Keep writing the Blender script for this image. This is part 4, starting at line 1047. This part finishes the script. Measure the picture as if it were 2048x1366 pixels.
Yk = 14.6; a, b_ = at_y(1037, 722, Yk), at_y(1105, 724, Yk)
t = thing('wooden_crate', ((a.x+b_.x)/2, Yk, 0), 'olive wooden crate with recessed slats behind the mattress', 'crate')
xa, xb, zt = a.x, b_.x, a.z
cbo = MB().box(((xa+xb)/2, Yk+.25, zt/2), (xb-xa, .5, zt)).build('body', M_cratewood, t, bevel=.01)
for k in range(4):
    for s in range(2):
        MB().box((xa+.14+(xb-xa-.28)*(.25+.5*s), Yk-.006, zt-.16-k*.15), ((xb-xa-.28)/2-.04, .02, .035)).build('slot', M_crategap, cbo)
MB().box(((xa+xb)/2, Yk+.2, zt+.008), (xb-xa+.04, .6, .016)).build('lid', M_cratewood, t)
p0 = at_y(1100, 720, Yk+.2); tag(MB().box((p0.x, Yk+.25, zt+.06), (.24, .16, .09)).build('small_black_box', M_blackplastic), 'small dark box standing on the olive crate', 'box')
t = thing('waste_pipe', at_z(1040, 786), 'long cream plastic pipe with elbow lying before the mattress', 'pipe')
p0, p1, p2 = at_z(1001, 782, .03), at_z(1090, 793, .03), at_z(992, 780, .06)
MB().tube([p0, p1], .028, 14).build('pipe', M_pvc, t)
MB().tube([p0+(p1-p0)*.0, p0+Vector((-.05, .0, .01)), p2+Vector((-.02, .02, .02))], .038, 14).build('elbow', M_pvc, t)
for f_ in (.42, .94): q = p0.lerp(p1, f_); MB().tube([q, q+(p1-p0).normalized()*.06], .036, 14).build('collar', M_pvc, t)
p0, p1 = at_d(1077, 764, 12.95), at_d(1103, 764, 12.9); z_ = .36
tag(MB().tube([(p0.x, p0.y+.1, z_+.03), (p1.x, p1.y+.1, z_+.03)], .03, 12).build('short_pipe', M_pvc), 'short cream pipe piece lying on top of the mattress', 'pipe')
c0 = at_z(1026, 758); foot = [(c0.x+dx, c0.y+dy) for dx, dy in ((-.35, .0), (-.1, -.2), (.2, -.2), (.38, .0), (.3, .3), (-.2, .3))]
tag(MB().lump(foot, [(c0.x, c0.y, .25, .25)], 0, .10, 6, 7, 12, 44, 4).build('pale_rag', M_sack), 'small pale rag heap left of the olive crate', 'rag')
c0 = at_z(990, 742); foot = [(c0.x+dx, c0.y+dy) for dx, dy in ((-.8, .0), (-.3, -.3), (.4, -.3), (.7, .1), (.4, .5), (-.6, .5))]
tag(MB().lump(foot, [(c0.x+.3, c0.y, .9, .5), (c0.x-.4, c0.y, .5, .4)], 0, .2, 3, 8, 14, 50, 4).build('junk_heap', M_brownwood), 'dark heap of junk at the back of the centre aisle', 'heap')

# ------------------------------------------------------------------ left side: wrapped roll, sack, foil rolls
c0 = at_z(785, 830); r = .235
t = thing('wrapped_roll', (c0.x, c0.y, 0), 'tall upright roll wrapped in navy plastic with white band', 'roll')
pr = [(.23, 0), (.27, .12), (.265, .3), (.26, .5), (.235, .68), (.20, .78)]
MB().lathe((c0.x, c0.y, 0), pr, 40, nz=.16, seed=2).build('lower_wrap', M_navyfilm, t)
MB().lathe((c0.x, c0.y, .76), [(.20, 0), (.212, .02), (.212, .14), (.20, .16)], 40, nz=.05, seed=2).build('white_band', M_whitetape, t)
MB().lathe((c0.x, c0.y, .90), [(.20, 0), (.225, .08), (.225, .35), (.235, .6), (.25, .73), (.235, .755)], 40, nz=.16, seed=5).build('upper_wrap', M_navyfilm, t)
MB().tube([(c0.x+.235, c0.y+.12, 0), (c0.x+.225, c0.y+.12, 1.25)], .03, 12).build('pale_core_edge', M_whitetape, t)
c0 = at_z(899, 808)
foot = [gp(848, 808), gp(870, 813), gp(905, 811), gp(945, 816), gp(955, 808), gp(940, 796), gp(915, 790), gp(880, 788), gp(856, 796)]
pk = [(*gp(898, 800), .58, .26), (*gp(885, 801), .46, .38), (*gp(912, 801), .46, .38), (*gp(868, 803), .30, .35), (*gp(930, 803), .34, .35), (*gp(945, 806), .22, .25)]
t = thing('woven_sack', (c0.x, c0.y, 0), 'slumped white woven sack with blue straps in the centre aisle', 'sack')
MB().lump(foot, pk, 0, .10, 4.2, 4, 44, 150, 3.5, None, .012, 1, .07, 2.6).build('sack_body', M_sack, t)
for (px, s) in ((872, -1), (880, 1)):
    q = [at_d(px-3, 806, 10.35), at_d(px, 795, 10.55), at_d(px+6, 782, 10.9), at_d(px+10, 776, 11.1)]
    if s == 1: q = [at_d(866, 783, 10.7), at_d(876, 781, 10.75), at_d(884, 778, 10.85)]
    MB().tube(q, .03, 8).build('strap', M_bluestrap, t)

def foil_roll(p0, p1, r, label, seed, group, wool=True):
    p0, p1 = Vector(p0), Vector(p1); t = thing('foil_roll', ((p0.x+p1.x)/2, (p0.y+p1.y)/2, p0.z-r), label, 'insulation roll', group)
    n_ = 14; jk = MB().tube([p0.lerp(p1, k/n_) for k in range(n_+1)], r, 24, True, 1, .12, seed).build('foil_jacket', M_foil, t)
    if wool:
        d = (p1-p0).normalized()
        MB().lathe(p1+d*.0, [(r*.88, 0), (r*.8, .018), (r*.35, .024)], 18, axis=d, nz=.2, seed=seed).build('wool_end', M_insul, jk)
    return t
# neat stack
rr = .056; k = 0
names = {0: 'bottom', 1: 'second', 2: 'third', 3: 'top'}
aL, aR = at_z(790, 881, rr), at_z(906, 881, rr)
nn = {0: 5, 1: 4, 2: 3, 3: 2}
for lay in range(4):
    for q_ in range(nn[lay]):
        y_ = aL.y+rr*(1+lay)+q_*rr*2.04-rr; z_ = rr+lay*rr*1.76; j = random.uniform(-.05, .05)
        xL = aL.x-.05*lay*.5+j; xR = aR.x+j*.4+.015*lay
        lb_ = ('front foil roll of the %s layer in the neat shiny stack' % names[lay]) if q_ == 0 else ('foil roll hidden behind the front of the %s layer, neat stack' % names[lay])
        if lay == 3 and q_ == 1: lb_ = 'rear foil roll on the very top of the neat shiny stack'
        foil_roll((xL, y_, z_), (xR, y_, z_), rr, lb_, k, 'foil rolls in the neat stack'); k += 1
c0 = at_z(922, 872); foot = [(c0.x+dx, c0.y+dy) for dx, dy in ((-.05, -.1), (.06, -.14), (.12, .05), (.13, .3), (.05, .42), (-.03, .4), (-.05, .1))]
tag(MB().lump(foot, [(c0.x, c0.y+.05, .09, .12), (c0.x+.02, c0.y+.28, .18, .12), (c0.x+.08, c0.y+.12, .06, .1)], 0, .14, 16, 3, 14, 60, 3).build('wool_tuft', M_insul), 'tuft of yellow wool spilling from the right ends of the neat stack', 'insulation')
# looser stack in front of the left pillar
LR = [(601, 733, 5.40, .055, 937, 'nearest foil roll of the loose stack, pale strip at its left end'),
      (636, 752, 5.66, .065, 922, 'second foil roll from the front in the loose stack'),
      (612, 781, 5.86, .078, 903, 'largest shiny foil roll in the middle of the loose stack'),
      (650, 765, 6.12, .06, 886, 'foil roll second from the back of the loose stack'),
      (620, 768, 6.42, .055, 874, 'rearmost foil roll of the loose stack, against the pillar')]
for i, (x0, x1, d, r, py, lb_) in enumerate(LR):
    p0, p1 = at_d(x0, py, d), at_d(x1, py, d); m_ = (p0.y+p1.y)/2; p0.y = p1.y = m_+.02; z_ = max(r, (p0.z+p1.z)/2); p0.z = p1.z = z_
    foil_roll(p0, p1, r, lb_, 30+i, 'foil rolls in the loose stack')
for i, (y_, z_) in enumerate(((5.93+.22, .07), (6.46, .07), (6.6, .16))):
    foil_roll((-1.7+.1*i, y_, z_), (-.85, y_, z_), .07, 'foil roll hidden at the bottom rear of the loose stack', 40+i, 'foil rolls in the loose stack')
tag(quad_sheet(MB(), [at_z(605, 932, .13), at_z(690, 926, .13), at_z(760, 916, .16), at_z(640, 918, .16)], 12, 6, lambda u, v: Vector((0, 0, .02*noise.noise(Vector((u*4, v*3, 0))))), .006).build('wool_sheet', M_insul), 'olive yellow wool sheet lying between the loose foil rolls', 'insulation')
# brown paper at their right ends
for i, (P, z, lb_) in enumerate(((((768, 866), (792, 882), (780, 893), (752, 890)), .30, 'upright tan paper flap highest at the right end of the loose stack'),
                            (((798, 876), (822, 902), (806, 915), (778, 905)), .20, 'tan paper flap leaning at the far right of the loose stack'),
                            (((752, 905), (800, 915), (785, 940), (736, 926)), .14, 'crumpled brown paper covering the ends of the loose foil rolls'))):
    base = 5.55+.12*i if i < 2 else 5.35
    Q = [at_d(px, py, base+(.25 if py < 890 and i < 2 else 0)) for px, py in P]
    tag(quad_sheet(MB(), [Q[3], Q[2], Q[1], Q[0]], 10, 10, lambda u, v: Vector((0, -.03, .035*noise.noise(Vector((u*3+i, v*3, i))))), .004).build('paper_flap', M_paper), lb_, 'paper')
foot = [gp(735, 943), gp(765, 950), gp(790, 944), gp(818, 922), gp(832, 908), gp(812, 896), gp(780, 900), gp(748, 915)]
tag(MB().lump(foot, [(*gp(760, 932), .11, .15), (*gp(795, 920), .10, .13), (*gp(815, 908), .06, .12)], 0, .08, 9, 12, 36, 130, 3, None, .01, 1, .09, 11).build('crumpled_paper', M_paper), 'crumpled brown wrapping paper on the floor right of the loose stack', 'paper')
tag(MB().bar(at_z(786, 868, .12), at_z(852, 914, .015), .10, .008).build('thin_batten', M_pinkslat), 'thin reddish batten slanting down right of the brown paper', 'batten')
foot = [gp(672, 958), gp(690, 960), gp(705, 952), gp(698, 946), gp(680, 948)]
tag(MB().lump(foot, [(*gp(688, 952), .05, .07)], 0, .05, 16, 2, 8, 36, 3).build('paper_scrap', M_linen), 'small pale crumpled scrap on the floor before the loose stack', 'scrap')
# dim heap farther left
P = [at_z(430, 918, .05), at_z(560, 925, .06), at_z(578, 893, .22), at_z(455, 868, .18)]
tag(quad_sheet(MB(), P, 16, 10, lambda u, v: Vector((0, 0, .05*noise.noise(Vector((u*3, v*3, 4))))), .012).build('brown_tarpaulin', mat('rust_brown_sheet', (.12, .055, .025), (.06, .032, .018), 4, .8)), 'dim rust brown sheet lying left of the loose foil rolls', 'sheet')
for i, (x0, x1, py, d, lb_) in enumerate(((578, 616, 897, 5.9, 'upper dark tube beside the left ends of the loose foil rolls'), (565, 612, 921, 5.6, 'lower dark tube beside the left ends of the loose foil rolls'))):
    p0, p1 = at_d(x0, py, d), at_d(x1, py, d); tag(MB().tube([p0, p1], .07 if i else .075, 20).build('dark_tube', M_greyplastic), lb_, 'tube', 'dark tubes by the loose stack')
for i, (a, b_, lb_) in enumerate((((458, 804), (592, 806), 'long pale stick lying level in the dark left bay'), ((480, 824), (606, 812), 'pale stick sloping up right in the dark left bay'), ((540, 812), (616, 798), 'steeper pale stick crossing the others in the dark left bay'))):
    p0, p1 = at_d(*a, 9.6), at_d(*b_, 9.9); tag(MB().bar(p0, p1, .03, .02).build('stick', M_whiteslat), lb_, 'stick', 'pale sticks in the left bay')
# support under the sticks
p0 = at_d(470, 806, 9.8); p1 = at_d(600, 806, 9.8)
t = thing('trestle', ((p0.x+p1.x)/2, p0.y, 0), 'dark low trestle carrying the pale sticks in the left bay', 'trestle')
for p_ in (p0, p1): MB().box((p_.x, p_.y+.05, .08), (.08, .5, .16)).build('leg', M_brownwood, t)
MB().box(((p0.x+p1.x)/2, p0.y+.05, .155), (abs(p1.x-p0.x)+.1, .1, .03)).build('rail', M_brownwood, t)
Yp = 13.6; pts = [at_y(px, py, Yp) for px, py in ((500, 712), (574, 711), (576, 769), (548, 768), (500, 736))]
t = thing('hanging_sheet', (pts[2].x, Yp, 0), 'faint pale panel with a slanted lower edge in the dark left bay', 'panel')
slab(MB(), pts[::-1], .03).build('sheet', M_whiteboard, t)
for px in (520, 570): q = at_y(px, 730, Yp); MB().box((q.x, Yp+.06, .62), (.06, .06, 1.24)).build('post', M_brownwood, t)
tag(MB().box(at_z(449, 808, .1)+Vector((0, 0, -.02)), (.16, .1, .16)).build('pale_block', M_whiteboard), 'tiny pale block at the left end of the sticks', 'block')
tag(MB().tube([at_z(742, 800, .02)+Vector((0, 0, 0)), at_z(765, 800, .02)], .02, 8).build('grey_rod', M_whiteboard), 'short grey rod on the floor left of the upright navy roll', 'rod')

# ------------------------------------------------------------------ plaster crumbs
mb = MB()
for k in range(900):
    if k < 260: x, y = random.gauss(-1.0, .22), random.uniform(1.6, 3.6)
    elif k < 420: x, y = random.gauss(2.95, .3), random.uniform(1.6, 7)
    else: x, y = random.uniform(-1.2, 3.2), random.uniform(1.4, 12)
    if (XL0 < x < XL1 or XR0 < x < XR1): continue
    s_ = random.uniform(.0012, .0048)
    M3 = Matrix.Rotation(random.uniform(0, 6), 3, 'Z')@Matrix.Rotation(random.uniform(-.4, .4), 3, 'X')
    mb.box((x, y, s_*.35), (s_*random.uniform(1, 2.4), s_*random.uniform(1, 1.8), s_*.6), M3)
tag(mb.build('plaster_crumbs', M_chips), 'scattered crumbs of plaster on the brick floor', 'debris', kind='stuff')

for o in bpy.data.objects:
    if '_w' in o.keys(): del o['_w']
──────────
## TASK INSTRUCTIONS
Quote the data above verbatim from its first line to the line that includes "centre aisle', 'heap')", with both boundary lines retained.

## EXERCISE RESPONSE
Keep writing the Blender script for this image. This is part 4, starting at line 1047. This part finishes the script. Measure the picture as if it were 2048x1366 pixels.
Yk = 14.6; a, b_ = at_y(1037, 722, Yk), at_y(1105, 724, Yk)
t = thing('wooden_crate', ((a.x+b_.x)/2, Yk, 0), 'olive wooden crate with recessed slats behind the mattress', 'crate')
xa, xb, zt = a.x, b_.x, a.z
cbo = MB().box(((xa+xb)/2, Yk+.25, zt/2), (xb-xa, .5, zt)).build('body', M_cratewood, t, bevel=.01)
for k in range(4):
    for s in range(2):
        MB().box((xa+.14+(xb-xa-.28)*(.25+.5*s), Yk-.006, zt-.16-k*.15), ((xb-xa-.28)/2-.04, .02, .035)).build('slot', M_crategap, cbo)
MB().box(((xa+xb)/2, Yk+.2, zt+.008), (xb-xa+.04, .6, .016)).build('lid', M_cratewood, t)
p0 = at_y(1100, 720, Yk+.2); tag(MB().box((p0.x, Yk+.25, zt+.06), (.24, .16, .09)).build('small_black_box', M_blackplastic), 'small dark box standing on the olive crate', 'box')
t = thing('waste_pipe', at_z(1040, 786), 'long cream plastic pipe with elbow lying before the mattress', 'pipe')
p0, p1, p2 = at_z(1001, 782, .03), at_z(1090, 793, .03), at_z(992, 780, .06)
MB().tube([p0, p1], .028, 14).build('pipe', M_pvc, t)
MB().tube([p0+(p1-p0)*.0, p0+Vector((-.05, .0, .01)), p2+Vector((-.02, .02, .02))], .038, 14).build('elbow', M_pvc, t)
for f_ in (.42, .94): q = p0.lerp(p1, f_); MB().tube([q, q+(p1-p0).normalized()*.06], .036, 14).build('collar', M_pvc, t)
p0, p1 = at_d(1077, 764, 12.95), at_d(1103, 764, 12.9); z_ = .36
tag(MB().tube([(p0.x, p0.y+.1, z_+.03), (p1.x, p1.y+.1, z_+.03)], .03, 12).build('short_pipe', M_pvc), 'short cream pipe piece lying on top of the mattress', 'pipe')
c0 = at_z(1026, 758); foot = [(c0.x+dx, c0.y+dy) for dx, dy in ((-.35, .0), (-.1, -.2), (.2, -.2), (.38, .0), (.3, .3), (-.2, .3))]
tag(MB().lump(foot, [(c0.x, c0.y, .25, .25)], 0, .10, 6, 7, 12, 44, 4).build('pale_rag', M_sack), 'small pale rag heap left of the olive crate', 'rag')
c0 = at_z(990, 742); foot = [(c0.x+dx, c0.y+dy) for dx, dy in ((-.8, .0), (-.3, -.3), (.4, -.3), (.7, .1), (.4, .5), (-.6, .5))]
tag(MB().lump(foot, [(c0.x+.3, c0.y, .9, .5), (c0.x-.4, c0.y, .5, .4)], 0, .2, 3, 8, 14, 50, 4).build('junk_heap', M_brownwood), 'dark heap of junk at the back of the centre aisle', 'heap')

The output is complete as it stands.